Gast: Aber es ist ein Haus und nicht eine Skulptur, ich habe noch nie ein gemauertes Dach gesehen.

Zumthor: Ich auch nicht. Ich mache viele Dinge, die ich vorher noch nicht gesehen habe. Ich kann nicht einfach wiederholen was schon war, oder? Ich muss beides machen, ich muss gewisse Dinge sehen und aufnehmen aber ich muss sie dann auch neu interpretieren. Hat dann ein bisschen mit Kunst zu tun, in diesem Fall mit Baukunst. Ich versuche es, ich sage nicht, dass ich ein Künstler bin.

Gast: Kolumba und die Bruder Klaus Kapelle, da haben Sie mit bodenständigen Materialien gearbeitet. Weiß nicht was dann hier in Göttingen dabei rauskommen wird, aber ich bin jedenfalls sehr gespannt, es zu erleben!

Zumthor: Danke.

Gast: Wird das eine Treppe haben oder wird der Eingang ebenerdig?

Zumthor: Ebenerdig.

Gast: Gut. Sehr schön. Ja in der heutigen Zeit sehr sehr richtig. Auch im demographischen Wandel gibt es sehr viele Ältere.

Zumthor: Das stimmt. Sie haben absolut Recht.

Gast: Die Lücke an der Ostseite zur Turmstr. 1 ist relativ schmal. Planen Sie dann Fenster in der Ostwand?

Zumthor: Wenn das so bleibt, dann ganz kleine und nur oben, aber es ist nicht unbedingt notwendig. Also die Frage liegt bei den Behörden. Wie ist die Rechtslage und dann machen wir das so wie es das Gesetz zulässt. Große Aussichtsfenster werden wir nicht auf dieser Seitenfassade des Gebäudes machen. Haben Sie was mit dem Nachbargebäude zu tun?

Gast: Ja.

Zumthor: Ja eben. Vor was haben Sie Angst? Jetzt ist die Zeit, die Angst zu formulieren.

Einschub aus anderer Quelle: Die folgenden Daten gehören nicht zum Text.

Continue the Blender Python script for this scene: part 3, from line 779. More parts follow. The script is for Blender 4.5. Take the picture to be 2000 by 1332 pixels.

Gast: Im Nachbargebäude sind Richtung Westen Fenster und wenn Sie auf der Grenze bauen, wird das relativ eng für die Leute, die da Fenster haben. Sie bekommen weniger Licht ab, und gucken dann entweder in andere Fenster oder auf eine Wand.

Zumthor: Da haben alle Behörden und alle europäischen Altstädte ein Problem, oder? In den Altstädten sind die Häuser aneinander gebaut. Das wäre eigentlich die Regel. So baute man in der Altstadt. Dann geschieht es aus irgendwelchen Gründen, dass das mal nicht so ist und dann hat es natürlich sofort Fenster. Und wenn die Stadt dann sagt, ja, gut aber jetzt wollen wir aber doch wieder mit der Regel anfangen, ist diese Aufgabe für die Stadt nicht leicht. Weil, wenn die Fenster mal da sind, will man das nicht mehr ändern.

So war es auch bei der Küche meiner Mutter, 30–35 Jahre lang. Da kam ich dann später mal hin und da hat doch tatsächlich jemand ein Haus zwischen dem Kirchturm und der Küche meiner Mutter gebaut. Und es war nicht mehr möglich, wie in meiner ganzen Jugend, auf die Turmuhr zu schauen. Das hat mich brutal geärgert. Ärgert mich heute noch.

Baudezernent Thomas Dienberg: Ich bin gefragt worden: „Für dieses kleine Haus so ein großes Modell?“ Ja das kann man sich vielleicht fragen, aber Sie haben das ganz deutlich gemacht, Herr Zumthor, dass es einfach wichtig ist. Es sind zunächst ganz simple Fragen: Nämlich die Kubatur, die Bauhöhe und Dachform. Diese sind die einzigen Fragen, die es zu entscheiden gibt. Alles weitere, Fenster, Fassadengestaltung ist irgendwann nachher dran. Die Aufgabe hat Herr Zumthor gerade aus seiner Sicht klar formuliert. Das ist etwas, was Bauherrin Nina Holland und der Architekt bauen möchten. Die Politik, die Stadtverwaltung muss an dieser Stelle die Entscheidung treffen. Das ist die Aufgabe, das haben wir jetzt verstanden und das nehmen wir jetzt mit.

Gast: Ein schönes Exponat für das zukünftige Stadtmuseum.

Zumthor: Vor zwei Wochen, als das Modell noch bei mir stand, kam Sam Keller, der Direktor der Fondation Beyeler in Basel. Er war da und sagte: das ist das schönste Kunstwerk, das ich seit langem gesehen habe.

OK. Wenn Sie das wollen, uns würde es freuen, wir werden uns Mühe geben, dass Sie auf dieses Ding stolz sein können. Vielen Dank.